South of Queen, Garrison Creek swung east, a move mirrored by the sweeping curve of Niagara St and Walnut Ave. Before the little river was channeled underground in the 1880s, the properties on the west side of Walnut backed onto the creek. Stanley Park was formed out of the old ravine lands around 1900.

Ossington Ave.

toronto garrison creek

Garrison Creek and another tributary, Dennison Creek, converged near present day Ossington (Denison) and Dundas. 1872 Wadsworth & Unwin: Map of the City of Toronto, Library and Archives Canada: NMC25641.

A walk north on Ossington from Dundas starts out flat, but the road soon dips into a shallow sided ravine carved out by Dennison Creek, a tributary of Garrison Creek. After crossing Ossington, Dennison flowed southeast a short distance before merging with Garrison near the southwest corner of present day Harrison St. and Roxton Rd. (named Givens St. in the map above.)

Before Garrison Creek and its tributaries were re-routed into sewer pipes and the area heavily landscaped by development, it posed a significant obstacle to road travellers. Bridges of varying sizes were necessary on Ossington, Harbord, Dundas, Adelaide, and Richmond. The Harbord Street bridge was subsequently buried, but its northern parapet is still visible above ground.

Crawford St.

toronto garrison creek

Before streets were added and the land subdivided, Garrison Creek flowed through an undeveloped area northwest of the city. 1872 Wadsworth & Unwin: Map of the City of Toronto, Library and Archives Canada: NMC25641.

North of College, Crawford breaks free from the rigidity of the surrounding street grid and briefly snakes west, then east. This deviation is another clue to the former path of Garrison Creek. It was here that Dewson Stream, a small tributary, connected with the main flow.

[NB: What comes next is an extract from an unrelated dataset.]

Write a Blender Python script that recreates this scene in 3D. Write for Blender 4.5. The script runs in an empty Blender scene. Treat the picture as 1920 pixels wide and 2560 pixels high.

The depression in the land made by the merging of the rivers is easy to notice at the intersection of Beatrice and Montrose streets. Crawford passes over Garrison Creek a second time in Trinity-Bellwoods Park. In 1915, the city built a substantial concrete bridge over the river. The structure is still standing, but it has been buried up to the road deck by infill.

Orchard Park

toronto small's pond serpentine

Small’s Pond and the Serpentine at Queen and Kingston Rd. Both turned to stagnant pools and were eventually filled in. 1910 Goad’s Atlas of the City of Toronto, Toronto Public Library: M912.7135 G57 BR fo.

Small’s Pond and the Serpentine were significant manmade bodies of water at Queen and Kingston Rd. created by the actions of Charles Coxwell Small, an early landowner who dammed a creek near Queen and Eastern. The reduction in flow created a roughly u-shaped body of water. The eastern arm was named the Serpentine and the western arm Small’s Pond.

The 12-metre deep body of water was a popular skating and fishing ground in its heyday. In 1919, a young boy drowned in Small’s Pond and other close calls were reported in the newspapers. Both became stagnant when nearby development cut off the creeks that replenished the water. Both Small’s Pond and the Serpentine were drained and built over on public health grounds 1935.

The dead end of Ashland Ave. and sudden curves in Battenburg Ave. and Orchard Park Dr. hint at the existence of the former pond. Orchard Park south of Dundas is on former Small’s Pond/Serpentine land.

3 comments

  1. Out where I live, Ravina Crescent’s name and curving route gives a good hint that it follows the edge of a former lost creek, whose former course is now a series of parks. Parks and depressions are good hints of where a creek used to be.

  2. My favourite example of a missing creek is Britain street’s slight curve near Sherbourne where a market creek used to flow south. A really old part of Toronto there.

  3. Very enjoyable & useful article. Would appreciate your adding an identification/date/source of the maps used.